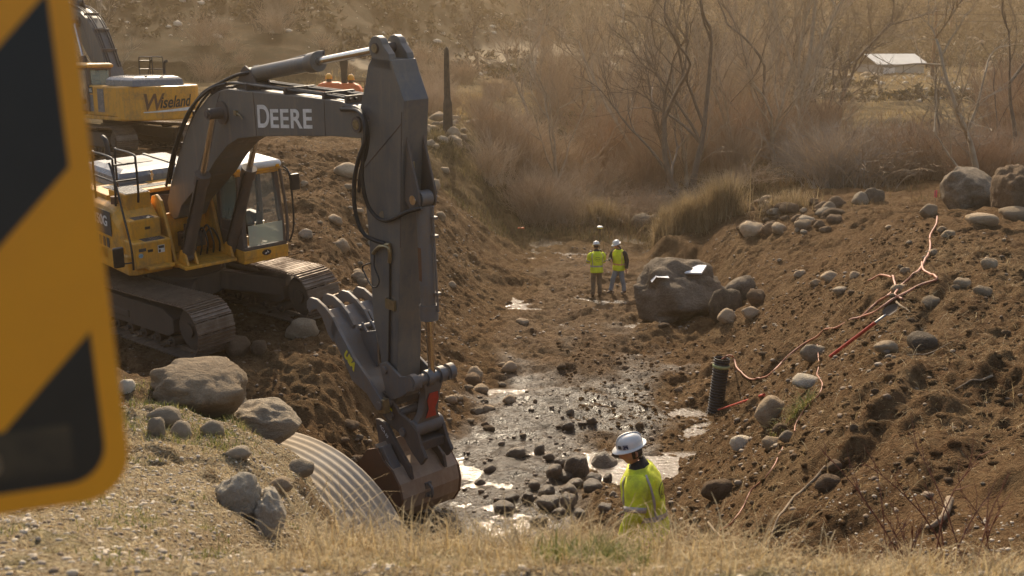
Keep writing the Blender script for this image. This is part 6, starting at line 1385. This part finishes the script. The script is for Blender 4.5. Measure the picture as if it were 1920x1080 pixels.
# sagebrush on the slopes
def sage(name, label, n_, box_, s0, s1, mt, f=None):
    P = rnd_pts(n_, *box_, f); S = s0 + (s1 - s0) * nr.rand(len(P)) ** 2; P[:, 2] += S * .25
    n2 = len(P); k = 26; c_ = np.repeat(P, k, 0); s_ = np.repeat(S, k); o_ = nr.normal(0, 1, (len(c_), 3)); o_ /= np.linalg.norm(o_, axis=1)[:, None]; o_[:, 2] = np.abs(o_[:, 2]) * .8; c_ = c_ + o_ * (s_ * (.4 + .6 * nr.rand(len(c_))))[:, None]
    t1 = nr.normal(0, 1, (len(c_), 3)) * s_[:, None] * .30; t2 = nr.normal(0, 1, (len(c_), 3)) * s_[:, None] * .30; V_ = np.stack([c_, c_ + t1, c_ + t2], 1).reshape(-1, 3)
    return tag(mesh_np(name, V_, np.arange(len(V_)).reshape(-1, 3), mt, None, False), label, 'sagebrush', None, 'stuff')
M['sage'] = grassmat('sagebrush_leaves', [(.035, .032, .018), (.065, .055, .03), (.055, .04, .02), (.10, .08, .045)])
sage('sagebrush', 'sagebrush dotted over the far hillsides', 9000, (-70, 40, 100, 215), .35, 1.0, M['sage'], lambda x, y: np.clip(.3 + 1.5 * fbm(x * .08, y * .08, 3, 230), 0, 1))
sage('far_sagebrush', 'dark sagebrush on the ridge behind the shed', 5000, (20, 130, 175, 300), .6, 1.6, M['sage'])
P = rnd_pts(2600, -60, 60, 100, 210); S = .08 + .5 * nr.rand(len(P)) ** 4
scatter_mesh('hillside_rocks', 'pale rocks dotted over the hillside', M['pale'], P, S, 1)
P = rnd_pts(800, 30, 110, 165, 215); S = .2 + .8 * nr.rand(len(P)) ** 3
scatter_mesh('field_rocks', 'pale rocks and brush heaps behind the shed', M['tan'], P, S, 1)

# ------------------------------------------------------------------ dusty air
m, nt, bs = new_mat('haze'); nt.nodes.remove(bs); pv = nt.nodes.new('ShaderNodeVolumePrincipled')
pv.inputs['Color'].default_value = (.92, .68, .43, 1); pv.inputs['Density'].default_value = .0007; pv.inputs['Anisotropy'].default_value = .55
nt.links.new(pv.outputs[0], nt.nodes['Material Output'].inputs['Volume'])
zt_ = float(ZZ.max()) + 6
hz_ = MB().box((Xs[0] - 2, Ys[0] - 2, float(ZZ.min()) - 1.5), (Xs[-1] + 2, Ys[-1] + 2, zt_)).build('haze', m); tag(hz_, kind='stuff')
hz_['label'] = 'warm dusty air filling the valley'; hz_['category'] = 'haze'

----

◆ Aim of the exercise
The listing above must be printed again exactly, minus its pictures.

◆ Solution to the problem
Keep writing the Blender script for this image. This is part 6, starting at line 1385. This part finishes the script. The script is for Blender 4.5. Measure the picture as if it were 1920x1080 pixels.
# sagebrush on the slopes
def sage(name, label, n_, box_, s0, s1, mt, f=None):
    P = rnd_pts(n_, *box_, f); S = s0 + (s1 - s0) * nr.rand(len(P)) ** 2; P[:, 2] += S * .25
    n2 = len(P); k = 26; c_ = np.repeat(P, k, 0); s_ = np.repeat(S, k); o_ = nr.normal(0, 1, (len(c_), 3)); o_ /= np.linalg.norm(o_, axis=1)[:, None]; o_[:, 2] = np.abs(o_[:, 2]) * .8; c_ = c_ + o_ * (s_ * (.4 + .6 * nr.rand(len(c_))))[:, None]
    t1 = nr.normal(0, 1, (len(c_), 3)) * s_[:, None] * .30; t2 = nr.normal(0, 1, (len(c_), 3)) * s_[:, None] * .30; V_ = np.stack([c_, c_ + t1, c_ + t2], 1).reshape(-1, 3)
    return tag(mesh_np(name, V_, np.arange(len(V_)).reshape(-1, 3), mt, None, False), label, 'sagebrush', None, 'stuff')
M['sage'] = grassmat('sagebrush_leaves', [(.035, .032, .018), (.065, .055, .03), (.055, .04, .02), (.10, .08, .045)])
sage('sagebrush', 'sagebrush dotted over the far hillsides', 9000, (-70, 40, 100, 215), .35, 1.0, M['sage'], lambda x, y: np.clip(.3 + 1.5 * fbm(x * .08, y * .08, 3, 230), 0, 1))
sage('far_sagebrush', 'dark sagebrush on the ridge behind the shed', 5000, (20, 130, 175, 300), .6, 1.6, M['sage'])
P = rnd_pts(2600, -60, 60, 100, 210); S = .08 + .5 * nr.rand(len(P)) ** 4
scatter_mesh('hillside_rocks', 'pale rocks dotted over the hillside', M['pale'], P, S, 1)
P = rnd_pts(800, 30, 110, 165, 215); S = .2 + .8 * nr.rand(len(P)) ** 3
scatter_mesh('field_rocks', 'pale rocks and brush heaps behind the shed', M['tan'], P, S, 1)

# ------------------------------------------------------------------ dusty air
m, nt, bs = new_mat('haze'); nt.nodes.remove(bs); pv = nt.nodes.new('ShaderNodeVolumePrincipled')
pv.inputs['Color'].default_value = (.92, .68, .43, 1); pv.inputs['Density'].default_value = .0007; pv.inputs['Anisotropy'].default_value = .55
nt.links.new(pv.outputs[0], nt.nodes['Material Output'].inputs['Volume'])
zt_ = float(ZZ.max()) + 6
hz_ = MB().box((Xs[0] - 2, Ys[0] - 2, float(ZZ.min()) - 1.5), (Xs[-1] + 2, Ys[-1] + 2, zt_)).build('haze', m); tag(hz_, kind='stuff')
hz_['label'] = 'warm dusty air filling the valley'; hz_['category'] = 'haze'